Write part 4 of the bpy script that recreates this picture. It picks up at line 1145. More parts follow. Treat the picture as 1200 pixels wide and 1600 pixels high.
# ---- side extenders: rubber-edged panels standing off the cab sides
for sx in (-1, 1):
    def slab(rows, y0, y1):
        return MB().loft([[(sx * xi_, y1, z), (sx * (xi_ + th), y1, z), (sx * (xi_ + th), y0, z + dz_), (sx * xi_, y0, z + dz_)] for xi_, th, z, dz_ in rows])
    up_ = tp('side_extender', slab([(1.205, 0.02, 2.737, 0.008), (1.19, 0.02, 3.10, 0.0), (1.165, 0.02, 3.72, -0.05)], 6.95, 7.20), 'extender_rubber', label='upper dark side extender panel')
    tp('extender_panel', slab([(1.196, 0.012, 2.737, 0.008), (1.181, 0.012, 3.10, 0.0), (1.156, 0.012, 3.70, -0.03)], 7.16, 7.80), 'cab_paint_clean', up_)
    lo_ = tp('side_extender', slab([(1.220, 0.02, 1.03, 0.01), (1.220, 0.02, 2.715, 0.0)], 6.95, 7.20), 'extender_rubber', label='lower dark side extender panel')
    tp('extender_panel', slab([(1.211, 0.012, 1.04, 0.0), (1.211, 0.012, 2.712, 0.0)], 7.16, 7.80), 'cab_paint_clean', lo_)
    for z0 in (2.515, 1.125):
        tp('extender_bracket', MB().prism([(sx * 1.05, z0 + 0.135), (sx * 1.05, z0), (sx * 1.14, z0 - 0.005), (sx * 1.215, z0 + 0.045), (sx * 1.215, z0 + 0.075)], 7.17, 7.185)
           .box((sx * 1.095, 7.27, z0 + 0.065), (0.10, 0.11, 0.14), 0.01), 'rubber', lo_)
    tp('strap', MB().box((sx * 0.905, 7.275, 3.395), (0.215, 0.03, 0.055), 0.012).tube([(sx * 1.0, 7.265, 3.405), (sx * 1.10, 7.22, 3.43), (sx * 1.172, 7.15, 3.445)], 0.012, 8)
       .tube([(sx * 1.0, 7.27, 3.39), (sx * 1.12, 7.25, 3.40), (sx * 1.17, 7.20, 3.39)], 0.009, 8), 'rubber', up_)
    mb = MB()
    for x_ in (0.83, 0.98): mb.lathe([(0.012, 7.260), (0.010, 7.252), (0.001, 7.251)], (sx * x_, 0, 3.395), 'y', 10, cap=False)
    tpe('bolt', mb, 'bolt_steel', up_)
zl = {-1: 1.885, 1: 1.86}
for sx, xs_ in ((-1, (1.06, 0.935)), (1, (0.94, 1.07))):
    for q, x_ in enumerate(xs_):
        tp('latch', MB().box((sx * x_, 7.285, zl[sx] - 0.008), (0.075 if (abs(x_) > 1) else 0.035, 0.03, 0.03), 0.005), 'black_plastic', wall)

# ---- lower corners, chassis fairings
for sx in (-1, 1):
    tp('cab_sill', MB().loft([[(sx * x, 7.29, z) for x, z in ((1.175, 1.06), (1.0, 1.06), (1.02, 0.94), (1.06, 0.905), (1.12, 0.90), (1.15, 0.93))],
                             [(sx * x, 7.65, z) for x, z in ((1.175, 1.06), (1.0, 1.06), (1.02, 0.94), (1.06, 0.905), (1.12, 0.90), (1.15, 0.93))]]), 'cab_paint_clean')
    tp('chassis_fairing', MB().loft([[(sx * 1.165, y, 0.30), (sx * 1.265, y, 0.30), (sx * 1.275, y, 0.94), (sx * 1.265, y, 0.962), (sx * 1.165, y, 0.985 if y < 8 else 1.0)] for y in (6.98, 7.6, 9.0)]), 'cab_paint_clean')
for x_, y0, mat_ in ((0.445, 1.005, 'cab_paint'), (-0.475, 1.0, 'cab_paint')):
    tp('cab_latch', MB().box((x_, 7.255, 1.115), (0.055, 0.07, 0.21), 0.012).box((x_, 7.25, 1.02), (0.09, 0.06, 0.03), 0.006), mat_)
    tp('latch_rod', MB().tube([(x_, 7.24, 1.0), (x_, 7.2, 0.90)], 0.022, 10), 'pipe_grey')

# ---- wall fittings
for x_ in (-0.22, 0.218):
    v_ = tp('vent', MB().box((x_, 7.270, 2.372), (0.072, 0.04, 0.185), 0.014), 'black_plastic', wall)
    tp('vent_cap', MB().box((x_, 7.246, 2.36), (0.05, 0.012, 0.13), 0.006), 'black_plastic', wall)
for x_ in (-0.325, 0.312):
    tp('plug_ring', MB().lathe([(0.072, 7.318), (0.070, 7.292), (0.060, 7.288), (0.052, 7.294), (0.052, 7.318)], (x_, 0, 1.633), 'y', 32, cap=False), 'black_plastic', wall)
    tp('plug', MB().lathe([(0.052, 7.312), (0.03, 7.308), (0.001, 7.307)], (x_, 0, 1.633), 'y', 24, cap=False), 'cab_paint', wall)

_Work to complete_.
Extract the whole listing, character for character.

_Answer_.
Write part 4 of the bpy script that recreates this picture. It picks up at line 1145. More parts follow. Treat the picture as 1200 pixels wide and 1600 pixels high.
# ---- side extenders: rubber-edged panels standing off the cab sides
for sx in (-1, 1):
    def slab(rows, y0, y1):
        return MB().loft([[(sx * xi_, y1, z), (sx * (xi_ + th), y1, z), (sx * (xi_ + th), y0, z + dz_), (sx * xi_, y0, z + dz_)] for xi_, th, z, dz_ in rows])
    up_ = tp('side_extender', slab([(1.205, 0.02, 2.737, 0.008), (1.19, 0.02, 3.10, 0.0), (1.165, 0.02, 3.72, -0.05)], 6.95, 7.20), 'extender_rubber', label='upper dark side extender panel')
    tp('extender_panel', slab([(1.196, 0.012, 2.737, 0.008), (1.181, 0.012, 3.10, 0.0), (1.156, 0.012, 3.70, -0.03)], 7.16, 7.80), 'cab_paint_clean', up_)
    lo_ = tp('side_extender', slab([(1.220, 0.02, 1.03, 0.01), (1.220, 0.02, 2.715, 0.0)], 6.95, 7.20), 'extender_rubber', label='lower dark side extender panel')
    tp('extender_panel', slab([(1.211, 0.012, 1.04, 0.0), (1.211, 0.012, 2.712, 0.0)], 7.16, 7.80), 'cab_paint_clean', lo_)
    for z0 in (2.515, 1.125):
        tp('extender_bracket', MB().prism([(sx * 1.05, z0 + 0.135), (sx * 1.05, z0), (sx * 1.14, z0 - 0.005), (sx * 1.215, z0 + 0.045), (sx * 1.215, z0 + 0.075)], 7.17, 7.185)
           .box((sx * 1.095, 7.27, z0 + 0.065), (0.10, 0.11, 0.14), 0.01), 'rubber', lo_)
    tp('strap', MB().box((sx * 0.905, 7.275, 3.395), (0.215, 0.03, 0.055), 0.012).tube([(sx * 1.0, 7.265, 3.405), (sx * 1.10, 7.22, 3.43), (sx * 1.172, 7.15, 3.445)], 0.012, 8)
       .tube([(sx * 1.0, 7.27, 3.39), (sx * 1.12, 7.25, 3.40), (sx * 1.17, 7.20, 3.39)], 0.009, 8), 'rubber', up_)
    mb = MB()
    for x_ in (0.83, 0.98): mb.lathe([(0.012, 7.260), (0.010, 7.252), (0.001, 7.251)], (sx * x_, 0, 3.395), 'y', 10, cap=False)
    tpe('bolt', mb, 'bolt_steel', up_)
zl = {-1: 1.885, 1: 1.86}
for sx, xs_ in ((-1, (1.06, 0.935)), (1, (0.94, 1.07))):
    for q, x_ in enumerate(xs_):
        tp('latch', MB().box((sx * x_, 7.285, zl[sx] - 0.008), (0.075 if (abs(x_) > 1) else 0.035, 0.03, 0.03), 0.005), 'black_plastic', wall)

# ---- lower corners, chassis fairings
for sx in (-1, 1):
    tp('cab_sill', MB().loft([[(sx * x, 7.29, z) for x, z in ((1.175, 1.06), (1.0, 1.06), (1.02, 0.94), (1.06, 0.905), (1.12, 0.90), (1.15, 0.93))],
                             [(sx * x, 7.65, z) for x, z in ((1.175, 1.06), (1.0, 1.06), (1.02, 0.94), (1.06, 0.905), (1.12, 0.90), (1.15, 0.93))]]), 'cab_paint_clean')
    tp('chassis_fairing', MB().loft([[(sx * 1.165, y, 0.30), (sx * 1.265, y, 0.30), (sx * 1.275, y, 0.94), (sx * 1.265, y, 0.962), (sx * 1.165, y, 0.985 if y < 8 else 1.0)] for y in (6.98, 7.6, 9.0)]), 'cab_paint_clean')
for x_, y0, mat_ in ((0.445, 1.005, 'cab_paint'), (-0.475, 1.0, 'cab_paint')):
    tp('cab_latch', MB().box((x_, 7.255, 1.115), (0.055, 0.07, 0.21), 0.012).box((x_, 7.25, 1.02), (0.09, 0.06, 0.03), 0.006), mat_)
    tp('latch_rod', MB().tube([(x_, 7.24, 1.0), (x_, 7.2, 0.90)], 0.022, 10), 'pipe_grey')

# ---- wall fittings
for x_ in (-0.22, 0.218):
    v_ = tp('vent', MB().box((x_, 7.270, 2.372), (0.072, 0.04, 0.185), 0.014), 'black_plastic', wall)
    tp('vent_cap', MB().box((x_, 7.246, 2.36), (0.05, 0.012, 0.13), 0.006), 'black_plastic', wall)
for x_ in (-0.325, 0.312):
    tp('plug_ring', MB().lathe([(0.072, 7.318), (0.070, 7.292), (0.060, 7.288), (0.052, 7.294), (0.052, 7.318)], (x_, 0, 1.633), 'y', 32, cap=False), 'black_plastic', wall)
    tp('plug', MB().lathe([(0.052, 7.312), (0.03, 7.308), (0.001, 7.307)], (x_, 0, 1.633), 'y', 24, cap=False), 'cab_paint', wall)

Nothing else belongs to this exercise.